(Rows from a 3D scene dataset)
* Begin *
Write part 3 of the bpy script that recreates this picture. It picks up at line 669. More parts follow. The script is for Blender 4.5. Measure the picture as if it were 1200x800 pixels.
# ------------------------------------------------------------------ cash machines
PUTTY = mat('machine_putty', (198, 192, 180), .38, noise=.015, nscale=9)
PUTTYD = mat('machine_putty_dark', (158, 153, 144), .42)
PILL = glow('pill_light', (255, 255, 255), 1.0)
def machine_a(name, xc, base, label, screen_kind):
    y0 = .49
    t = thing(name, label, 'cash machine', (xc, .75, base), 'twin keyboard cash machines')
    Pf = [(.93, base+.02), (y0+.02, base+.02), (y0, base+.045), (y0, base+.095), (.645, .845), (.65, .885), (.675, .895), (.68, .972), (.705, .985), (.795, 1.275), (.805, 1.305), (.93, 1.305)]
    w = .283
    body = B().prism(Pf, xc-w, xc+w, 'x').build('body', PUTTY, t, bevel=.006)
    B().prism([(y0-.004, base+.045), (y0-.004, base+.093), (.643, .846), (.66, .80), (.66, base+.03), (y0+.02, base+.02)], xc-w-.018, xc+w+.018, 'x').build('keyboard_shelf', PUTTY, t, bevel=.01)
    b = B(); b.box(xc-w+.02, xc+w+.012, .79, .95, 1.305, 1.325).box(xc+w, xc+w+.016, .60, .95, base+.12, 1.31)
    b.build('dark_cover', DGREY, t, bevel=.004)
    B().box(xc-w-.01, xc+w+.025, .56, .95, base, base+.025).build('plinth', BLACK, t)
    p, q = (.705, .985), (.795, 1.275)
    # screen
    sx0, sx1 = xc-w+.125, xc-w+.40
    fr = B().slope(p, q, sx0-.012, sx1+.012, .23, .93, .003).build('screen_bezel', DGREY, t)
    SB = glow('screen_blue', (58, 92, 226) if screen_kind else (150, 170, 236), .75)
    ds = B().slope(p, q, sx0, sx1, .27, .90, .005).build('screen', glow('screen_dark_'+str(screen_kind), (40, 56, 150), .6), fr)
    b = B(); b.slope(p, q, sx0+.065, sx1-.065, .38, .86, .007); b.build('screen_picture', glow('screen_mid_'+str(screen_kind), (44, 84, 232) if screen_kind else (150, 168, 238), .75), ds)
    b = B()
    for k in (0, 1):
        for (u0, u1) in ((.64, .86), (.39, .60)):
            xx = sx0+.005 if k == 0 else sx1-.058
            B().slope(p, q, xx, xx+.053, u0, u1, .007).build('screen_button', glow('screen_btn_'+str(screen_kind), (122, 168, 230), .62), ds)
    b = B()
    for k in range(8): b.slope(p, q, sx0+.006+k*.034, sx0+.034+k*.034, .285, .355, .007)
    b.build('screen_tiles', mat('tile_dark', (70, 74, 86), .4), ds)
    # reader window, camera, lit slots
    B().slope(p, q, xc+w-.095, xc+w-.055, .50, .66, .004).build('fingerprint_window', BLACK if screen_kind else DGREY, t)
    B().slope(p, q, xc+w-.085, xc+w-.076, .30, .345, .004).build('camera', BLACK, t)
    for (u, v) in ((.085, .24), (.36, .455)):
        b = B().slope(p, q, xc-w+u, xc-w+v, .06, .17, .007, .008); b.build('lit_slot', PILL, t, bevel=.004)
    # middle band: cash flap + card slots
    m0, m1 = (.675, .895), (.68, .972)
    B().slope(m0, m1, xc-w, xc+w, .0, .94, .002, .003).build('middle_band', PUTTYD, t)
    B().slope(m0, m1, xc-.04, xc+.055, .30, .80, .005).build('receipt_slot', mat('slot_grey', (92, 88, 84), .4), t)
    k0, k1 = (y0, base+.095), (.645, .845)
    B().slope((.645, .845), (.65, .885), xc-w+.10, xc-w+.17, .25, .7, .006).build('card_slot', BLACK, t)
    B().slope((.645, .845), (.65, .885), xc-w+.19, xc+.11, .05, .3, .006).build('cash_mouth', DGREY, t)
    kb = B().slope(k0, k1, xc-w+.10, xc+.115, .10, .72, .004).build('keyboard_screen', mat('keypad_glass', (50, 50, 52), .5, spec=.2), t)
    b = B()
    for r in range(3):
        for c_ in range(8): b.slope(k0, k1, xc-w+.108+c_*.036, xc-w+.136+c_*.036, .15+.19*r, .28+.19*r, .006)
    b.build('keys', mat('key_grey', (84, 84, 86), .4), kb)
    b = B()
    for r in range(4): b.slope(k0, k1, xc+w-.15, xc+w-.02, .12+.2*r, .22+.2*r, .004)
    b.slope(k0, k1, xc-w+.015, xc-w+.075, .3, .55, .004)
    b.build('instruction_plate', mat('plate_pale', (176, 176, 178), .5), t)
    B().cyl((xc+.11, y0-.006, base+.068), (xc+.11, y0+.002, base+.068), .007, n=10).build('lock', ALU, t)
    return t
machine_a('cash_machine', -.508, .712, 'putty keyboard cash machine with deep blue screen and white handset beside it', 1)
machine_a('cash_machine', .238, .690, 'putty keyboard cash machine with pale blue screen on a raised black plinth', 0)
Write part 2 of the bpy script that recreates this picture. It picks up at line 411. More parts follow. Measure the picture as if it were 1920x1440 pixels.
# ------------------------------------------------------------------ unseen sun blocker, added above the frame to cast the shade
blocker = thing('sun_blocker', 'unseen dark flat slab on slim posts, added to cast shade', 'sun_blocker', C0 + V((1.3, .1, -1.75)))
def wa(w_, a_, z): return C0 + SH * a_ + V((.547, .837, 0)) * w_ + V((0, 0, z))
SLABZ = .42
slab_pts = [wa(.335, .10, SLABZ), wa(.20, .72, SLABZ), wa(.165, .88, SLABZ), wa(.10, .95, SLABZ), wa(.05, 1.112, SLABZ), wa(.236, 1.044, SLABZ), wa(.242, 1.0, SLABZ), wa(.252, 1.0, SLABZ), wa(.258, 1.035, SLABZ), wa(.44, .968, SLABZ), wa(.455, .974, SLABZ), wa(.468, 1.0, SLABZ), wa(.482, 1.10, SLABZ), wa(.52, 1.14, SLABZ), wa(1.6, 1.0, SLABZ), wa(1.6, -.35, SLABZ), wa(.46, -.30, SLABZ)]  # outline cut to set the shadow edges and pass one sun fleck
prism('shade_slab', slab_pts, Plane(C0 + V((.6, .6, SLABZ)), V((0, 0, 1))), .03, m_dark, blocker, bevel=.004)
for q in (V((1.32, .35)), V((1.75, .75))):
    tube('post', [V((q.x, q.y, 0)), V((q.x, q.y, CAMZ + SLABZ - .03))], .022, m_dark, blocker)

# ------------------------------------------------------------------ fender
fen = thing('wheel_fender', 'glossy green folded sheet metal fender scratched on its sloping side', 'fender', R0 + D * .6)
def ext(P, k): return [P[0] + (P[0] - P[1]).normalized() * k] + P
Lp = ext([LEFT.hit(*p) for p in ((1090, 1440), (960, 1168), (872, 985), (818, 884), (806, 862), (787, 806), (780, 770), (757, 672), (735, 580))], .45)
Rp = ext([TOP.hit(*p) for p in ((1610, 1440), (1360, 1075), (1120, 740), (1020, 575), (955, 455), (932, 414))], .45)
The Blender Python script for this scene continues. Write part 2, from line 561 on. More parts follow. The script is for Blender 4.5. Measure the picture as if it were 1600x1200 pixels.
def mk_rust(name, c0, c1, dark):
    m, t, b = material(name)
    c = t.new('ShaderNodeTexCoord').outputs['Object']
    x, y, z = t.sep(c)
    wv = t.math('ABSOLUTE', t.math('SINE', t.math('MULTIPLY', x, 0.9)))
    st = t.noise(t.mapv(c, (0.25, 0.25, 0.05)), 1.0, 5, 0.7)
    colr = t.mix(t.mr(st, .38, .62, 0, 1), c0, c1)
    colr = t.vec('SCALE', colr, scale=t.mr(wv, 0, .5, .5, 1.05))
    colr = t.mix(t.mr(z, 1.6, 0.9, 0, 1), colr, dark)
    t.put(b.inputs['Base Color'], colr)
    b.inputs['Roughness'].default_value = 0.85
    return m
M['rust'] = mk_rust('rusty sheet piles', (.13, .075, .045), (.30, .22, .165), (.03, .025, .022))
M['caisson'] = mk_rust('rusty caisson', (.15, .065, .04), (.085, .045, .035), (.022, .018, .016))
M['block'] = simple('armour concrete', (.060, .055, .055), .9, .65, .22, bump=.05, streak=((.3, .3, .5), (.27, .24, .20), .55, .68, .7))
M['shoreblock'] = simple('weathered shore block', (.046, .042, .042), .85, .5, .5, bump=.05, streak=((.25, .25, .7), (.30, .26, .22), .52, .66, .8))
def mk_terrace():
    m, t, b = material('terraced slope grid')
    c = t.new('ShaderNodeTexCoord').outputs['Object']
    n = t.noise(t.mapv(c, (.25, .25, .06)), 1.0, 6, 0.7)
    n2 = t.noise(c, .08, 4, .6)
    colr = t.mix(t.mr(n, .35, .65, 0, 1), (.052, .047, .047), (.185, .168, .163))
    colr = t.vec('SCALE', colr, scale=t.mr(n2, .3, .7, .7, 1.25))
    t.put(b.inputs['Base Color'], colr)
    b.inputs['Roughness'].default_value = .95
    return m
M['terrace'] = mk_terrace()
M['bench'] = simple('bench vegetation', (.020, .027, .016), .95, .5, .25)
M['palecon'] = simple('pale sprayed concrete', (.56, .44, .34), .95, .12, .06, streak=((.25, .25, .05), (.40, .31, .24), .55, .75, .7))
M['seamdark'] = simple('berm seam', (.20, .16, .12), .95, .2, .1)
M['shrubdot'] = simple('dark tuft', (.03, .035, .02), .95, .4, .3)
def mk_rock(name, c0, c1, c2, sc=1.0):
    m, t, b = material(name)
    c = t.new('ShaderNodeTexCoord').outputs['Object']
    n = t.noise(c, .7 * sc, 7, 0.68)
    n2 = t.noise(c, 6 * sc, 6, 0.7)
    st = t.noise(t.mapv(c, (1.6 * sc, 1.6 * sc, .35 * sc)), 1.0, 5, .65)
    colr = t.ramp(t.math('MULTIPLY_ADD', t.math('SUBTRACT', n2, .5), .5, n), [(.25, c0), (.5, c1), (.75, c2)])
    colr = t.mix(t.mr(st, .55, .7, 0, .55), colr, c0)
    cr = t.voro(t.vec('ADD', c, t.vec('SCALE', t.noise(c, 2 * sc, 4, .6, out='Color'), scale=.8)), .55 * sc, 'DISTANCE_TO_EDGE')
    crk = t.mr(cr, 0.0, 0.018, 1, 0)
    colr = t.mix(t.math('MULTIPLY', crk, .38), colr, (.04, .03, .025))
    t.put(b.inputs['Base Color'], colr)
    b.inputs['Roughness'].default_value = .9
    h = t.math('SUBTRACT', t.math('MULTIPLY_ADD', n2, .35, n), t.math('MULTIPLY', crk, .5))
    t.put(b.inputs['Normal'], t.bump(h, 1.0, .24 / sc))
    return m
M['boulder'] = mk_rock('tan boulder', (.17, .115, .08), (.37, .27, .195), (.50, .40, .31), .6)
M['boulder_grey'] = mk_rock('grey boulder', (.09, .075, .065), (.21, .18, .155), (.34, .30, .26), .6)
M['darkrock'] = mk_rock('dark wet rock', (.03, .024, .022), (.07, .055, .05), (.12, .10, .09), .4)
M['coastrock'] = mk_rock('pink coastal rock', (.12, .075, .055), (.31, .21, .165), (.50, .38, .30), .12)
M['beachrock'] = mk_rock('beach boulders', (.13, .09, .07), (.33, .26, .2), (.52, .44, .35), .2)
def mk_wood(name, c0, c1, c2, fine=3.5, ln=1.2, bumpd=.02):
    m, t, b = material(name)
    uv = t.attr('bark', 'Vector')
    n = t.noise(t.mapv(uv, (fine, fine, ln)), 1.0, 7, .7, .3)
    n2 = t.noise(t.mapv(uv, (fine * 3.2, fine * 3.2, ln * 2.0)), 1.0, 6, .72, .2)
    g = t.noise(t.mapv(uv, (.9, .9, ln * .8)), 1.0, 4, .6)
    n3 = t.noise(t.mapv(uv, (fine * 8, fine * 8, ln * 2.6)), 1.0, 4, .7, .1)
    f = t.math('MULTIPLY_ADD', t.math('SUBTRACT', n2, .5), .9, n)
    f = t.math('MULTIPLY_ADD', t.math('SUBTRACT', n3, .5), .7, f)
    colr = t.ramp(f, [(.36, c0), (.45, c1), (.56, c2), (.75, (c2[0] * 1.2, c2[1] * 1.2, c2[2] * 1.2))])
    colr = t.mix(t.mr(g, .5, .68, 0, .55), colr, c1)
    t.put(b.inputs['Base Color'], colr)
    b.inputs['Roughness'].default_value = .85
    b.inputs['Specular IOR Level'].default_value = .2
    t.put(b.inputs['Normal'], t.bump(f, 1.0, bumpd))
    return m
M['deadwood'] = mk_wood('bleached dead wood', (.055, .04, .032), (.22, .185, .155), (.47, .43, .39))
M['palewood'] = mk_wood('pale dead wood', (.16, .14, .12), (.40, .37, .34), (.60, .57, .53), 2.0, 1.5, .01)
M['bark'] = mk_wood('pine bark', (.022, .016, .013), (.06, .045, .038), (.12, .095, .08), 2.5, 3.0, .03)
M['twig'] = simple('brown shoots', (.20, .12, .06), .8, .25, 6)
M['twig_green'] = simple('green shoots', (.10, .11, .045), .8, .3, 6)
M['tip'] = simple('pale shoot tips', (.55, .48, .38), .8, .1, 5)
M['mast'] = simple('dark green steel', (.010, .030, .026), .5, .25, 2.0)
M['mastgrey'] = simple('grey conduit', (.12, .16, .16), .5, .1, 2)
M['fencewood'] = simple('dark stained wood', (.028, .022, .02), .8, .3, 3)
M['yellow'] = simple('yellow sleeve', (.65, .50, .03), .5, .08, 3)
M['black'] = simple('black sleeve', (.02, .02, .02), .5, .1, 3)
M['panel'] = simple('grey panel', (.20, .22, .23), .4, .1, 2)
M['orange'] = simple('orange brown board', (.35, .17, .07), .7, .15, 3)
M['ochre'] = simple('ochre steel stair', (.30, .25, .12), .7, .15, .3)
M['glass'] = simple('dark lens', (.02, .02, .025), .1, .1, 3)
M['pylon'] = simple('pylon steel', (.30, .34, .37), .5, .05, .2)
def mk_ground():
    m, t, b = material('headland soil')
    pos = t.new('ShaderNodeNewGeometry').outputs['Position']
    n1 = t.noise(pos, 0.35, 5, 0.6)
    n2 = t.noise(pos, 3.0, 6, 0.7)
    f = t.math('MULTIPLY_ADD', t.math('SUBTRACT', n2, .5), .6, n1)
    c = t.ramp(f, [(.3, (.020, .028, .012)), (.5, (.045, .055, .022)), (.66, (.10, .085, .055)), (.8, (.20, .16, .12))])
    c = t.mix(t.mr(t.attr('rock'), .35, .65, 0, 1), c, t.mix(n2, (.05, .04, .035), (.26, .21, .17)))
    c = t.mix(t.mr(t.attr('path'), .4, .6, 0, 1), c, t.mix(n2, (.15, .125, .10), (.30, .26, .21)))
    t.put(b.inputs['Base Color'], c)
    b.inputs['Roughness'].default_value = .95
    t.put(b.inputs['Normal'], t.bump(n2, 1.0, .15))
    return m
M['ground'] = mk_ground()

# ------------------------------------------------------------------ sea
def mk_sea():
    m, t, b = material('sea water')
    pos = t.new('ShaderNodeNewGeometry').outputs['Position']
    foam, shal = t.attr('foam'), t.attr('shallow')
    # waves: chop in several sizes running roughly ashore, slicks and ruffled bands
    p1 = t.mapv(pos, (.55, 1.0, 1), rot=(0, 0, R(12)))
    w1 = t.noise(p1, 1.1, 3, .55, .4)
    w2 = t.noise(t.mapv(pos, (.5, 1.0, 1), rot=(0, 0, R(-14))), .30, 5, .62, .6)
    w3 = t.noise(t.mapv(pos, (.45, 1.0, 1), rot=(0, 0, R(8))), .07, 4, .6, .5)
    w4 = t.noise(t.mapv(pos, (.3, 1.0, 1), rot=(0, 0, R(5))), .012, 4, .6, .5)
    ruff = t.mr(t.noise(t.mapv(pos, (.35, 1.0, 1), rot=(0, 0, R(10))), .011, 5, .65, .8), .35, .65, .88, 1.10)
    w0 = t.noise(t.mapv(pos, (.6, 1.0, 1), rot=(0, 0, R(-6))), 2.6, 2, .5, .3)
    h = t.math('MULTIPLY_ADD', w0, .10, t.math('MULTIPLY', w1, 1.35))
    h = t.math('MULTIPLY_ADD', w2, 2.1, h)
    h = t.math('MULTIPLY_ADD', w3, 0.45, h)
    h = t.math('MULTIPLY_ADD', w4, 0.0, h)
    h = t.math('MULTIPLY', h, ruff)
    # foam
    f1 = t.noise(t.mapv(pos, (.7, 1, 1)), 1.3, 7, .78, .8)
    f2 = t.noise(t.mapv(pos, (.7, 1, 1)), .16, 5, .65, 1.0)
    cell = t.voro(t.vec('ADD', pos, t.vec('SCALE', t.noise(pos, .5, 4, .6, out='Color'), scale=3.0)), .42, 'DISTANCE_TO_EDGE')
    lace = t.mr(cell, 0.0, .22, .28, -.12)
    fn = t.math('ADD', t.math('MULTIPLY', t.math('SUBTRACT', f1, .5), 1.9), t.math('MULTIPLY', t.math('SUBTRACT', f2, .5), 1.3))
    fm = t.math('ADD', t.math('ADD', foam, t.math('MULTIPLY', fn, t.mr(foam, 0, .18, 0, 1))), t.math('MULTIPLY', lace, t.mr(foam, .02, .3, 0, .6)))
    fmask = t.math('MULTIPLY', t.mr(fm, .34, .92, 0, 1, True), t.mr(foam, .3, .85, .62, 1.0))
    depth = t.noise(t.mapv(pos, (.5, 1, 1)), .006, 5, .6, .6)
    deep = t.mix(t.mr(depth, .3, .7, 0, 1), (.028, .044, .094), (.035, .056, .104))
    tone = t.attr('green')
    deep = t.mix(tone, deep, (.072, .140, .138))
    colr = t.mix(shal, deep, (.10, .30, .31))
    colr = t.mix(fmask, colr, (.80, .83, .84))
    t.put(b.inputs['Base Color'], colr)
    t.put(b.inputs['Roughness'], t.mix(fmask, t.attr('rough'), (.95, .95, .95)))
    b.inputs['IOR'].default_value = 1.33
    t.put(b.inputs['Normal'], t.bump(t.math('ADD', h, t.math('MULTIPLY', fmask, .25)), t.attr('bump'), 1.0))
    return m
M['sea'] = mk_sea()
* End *
> [WHAT THE TASK ASKS]:
Extract verbatim only those lines that run from the line with "Write part 2 of" to the line with "tube('post', [V((q.x, q.y, 0)), V((q.x, q.y, CAMZ", inclusive.

> [CORRECT RESULT]:
Write part 2 of the bpy script that recreates this picture. It picks up at line 411. More parts follow. Measure the picture as if it were 1920x1440 pixels.
# ------------------------------------------------------------------ unseen sun blocker, added above the frame to cast the shade
blocker = thing('sun_blocker', 'unseen dark flat slab on slim posts, added to cast shade', 'sun_blocker', C0 + V((1.3, .1, -1.75)))
def wa(w_, a_, z): return C0 + SH * a_ + V((.547, .837, 0)) * w_ + V((0, 0, z))
SLABZ = .42
slab_pts = [wa(.335, .10, SLABZ), wa(.20, .72, SLABZ), wa(.165, .88, SLABZ), wa(.10, .95, SLABZ), wa(.05, 1.112, SLABZ), wa(.236, 1.044, SLABZ), wa(.242, 1.0, SLABZ), wa(.252, 1.0, SLABZ), wa(.258, 1.035, SLABZ), wa(.44, .968, SLABZ), wa(.455, .974, SLABZ), wa(.468, 1.0, SLABZ), wa(.482, 1.10, SLABZ), wa(.52, 1.14, SLABZ), wa(1.6, 1.0, SLABZ), wa(1.6, -.35, SLABZ), wa(.46, -.30, SLABZ)]  # outline cut to set the shadow edges and pass one sun fleck
prism('shade_slab', slab_pts, Plane(C0 + V((.6, .6, SLABZ)), V((0, 0, 1))), .03, m_dark, blocker, bevel=.004)
for q in (V((1.32, .35)), V((1.75, .75))):
    tube('post', [V((q.x, q.y, 0)), V((q.x, q.y, CAMZ + SLABZ - .03))], .022, m_dark, blocker)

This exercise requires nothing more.